El sudor de su frente y su ropa pegada a la espalda mojada evidenciaban su trasiego y el avanzar del día.
“El buen carbón… vamos que se acaba”, escuchó en la otra esquina. Sus botas apuntilladas y remendadas “corrieron” en busca del pregón… Al fin, pensó, ya no tendremos problemas.
Justo antes de llegar el pregonero levantó su voz otra vez… “Vamo’ el buen carbón a 1 500 pesos, vamo’ que se acaba”. Venancio quedó inmóvil frente a los bueyes, solo contaba con su exigua chequera.
-¿Qué pasa puro?, preguntó el vendedor. ¿No le alcanza? Venancio continuaba apretando la mano dentro de su bolsillo.
-Vamo’ puro, que aquí estamos para ayudarnos. ¿Cuánto tiene ahí? Es más, se lo rebajo para ayudarlo.
Venancio ni lo pensó, estiró su mano y le dio toda su “chequera” al vendedor. Este último contó los billetes y regresó la mirada al anciano.
-Tome puro, no pasa nada, le dejo el saco en 1 100. Yo tengo abuelos, comentaba mientras devolvía el resto del dinero.
Con “ayuda” de un bicitaxi consiguió llevar el saco al hogar. -Vieja, gritaba contento, ya tengo el saco de carbón. Ya podemos hacer la comida si se va la corriente, sonrió.
Ya de tarde, sentados en el portal y conversando sobre la vida, ella indagó por el precio del carbón. Él estiró su mano y le dio el dinero que había quedado. Sorprendida, Elda le volvió a preguntar, y orgulloso él le contestó:
-Todavía hay jóvenes de bien.
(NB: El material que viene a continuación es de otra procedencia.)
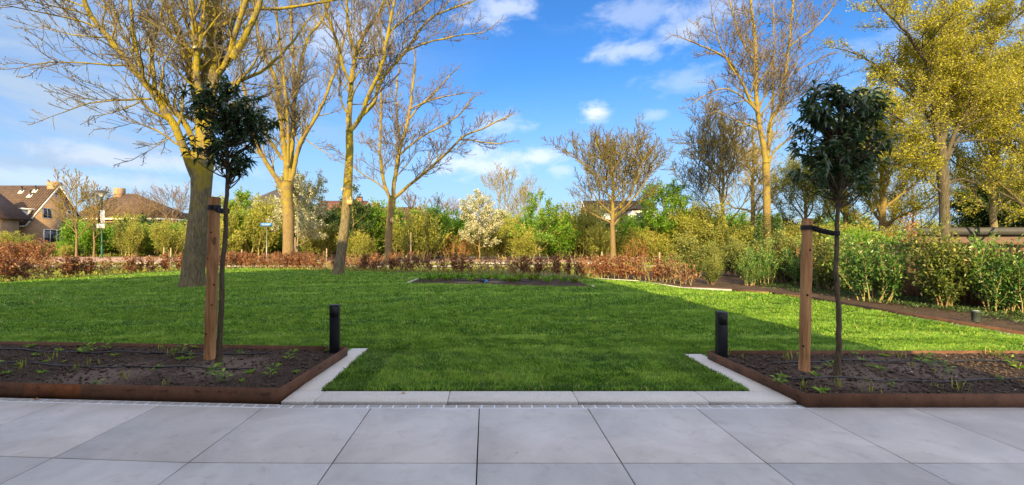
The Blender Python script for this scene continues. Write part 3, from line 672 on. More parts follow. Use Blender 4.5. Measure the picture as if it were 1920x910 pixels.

Ella sonrió, pues en sus manos estaban los 416 pesos sobrantes, dinero con el cual deberían hacer malabares para enfrentar el mes en curso.
Aunque no son sus nombres reales, esta historia bien pudiera ser la de cualquier pareja de ancianos que sobreviven con solo una chequera, y que, de llegar los mandados a la bodega, logran “escapar” revendiendo los cigarros y el café.
La moraleja de esta historia es que siempre es poco lo que se haga, lo que hagamos para proteger a nuestros ancianos. En ellos va un mar de sabiduría, de experiencia, de conocimientos, de bondad infinita. Ellos nos forjaron el futuro, y ahora es nuestro turno de retribuirles, de, al menos, allanarles su último trayecto.
Subvencionar pagos, mejorar ingresos, proponer capacidades y puestos de trabajo a quienes en esa tercera edad aún se sientan fuertes física y mentalmente, así como ofrecerles bienes y servicios a costos diferenciados y privilegiados sería un muy buen primer paso.
Tanto desde las instancias gubernamentales como desde el sector no estatal y la comunidad deben valorarse y buscarse opciones para proteger la ancianidad.
Resulta imperante trazar agendas, planes a corto y mediano plazos que coadyuven a una mejor calidad de vida de un sector poblacional que hoy está en crisis. En este sentido, manos amigas nunca sobran.